The Jew is proud that he is chosen of the Lord,

Another thinks he’s best because he came from Brahma’s mouth.

When shall we give up rotting in fancied poses by the grace of the Lord?

Like a bunch of puppies, some with eyes just open,

Some with just one eye open, others yet to open their eyes,

Engaged in unseemly scrabble for the mother’s breast,

Alas!  We are all absorbed in wrangling and recrimination.”

How true.  And how I long for it to be otherwise.

I ponder all this as Milly continues to mew and purr and thank me for the mulch.  I am moved by her gratitude and delight, even if I didn’t do it just for her.  So too, I think to myself, must the Greater Good that we call God be moved by our gratitude and pleasure, when we are mindful enough to offer it, even if things were not all designed just for our special benefit.
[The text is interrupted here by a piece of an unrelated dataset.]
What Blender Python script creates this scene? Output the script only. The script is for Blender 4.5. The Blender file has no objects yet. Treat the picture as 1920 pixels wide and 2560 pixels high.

Milly is a good teacher.  I come away enriched myself, along with the soil in my flower garden, and obviously along with Milly. I am humbled by this simple interchange with Milly, the earth, and the thoughts that carry me in all directions.

Always my thoughts carry me eventually to that inter-connectedness that is Home to me.  My true religion, if I can be said to have one, requires that Spirit is present in all and any thing, seen and unseen, known and unknown, all mysterious but worthy to be honored, worthy of gratitude for the way it is and especially for the way it all fits together.  I have my place in this over-all tapestry of life.  I receive from the Universe, and I give back as I am able.  Part of what I give back is my song of praise, my prayer of gratitude.  Just like Milly, I delight in the abundance of what is spread before me.

You are a part of all that, and so I send you these few words, connecting us again.  May your winter be full of wonder.  May you be aware of how much you matter, how everything you do can be a blessing to those around you–cats, people, nations, the world.  My love goes with you.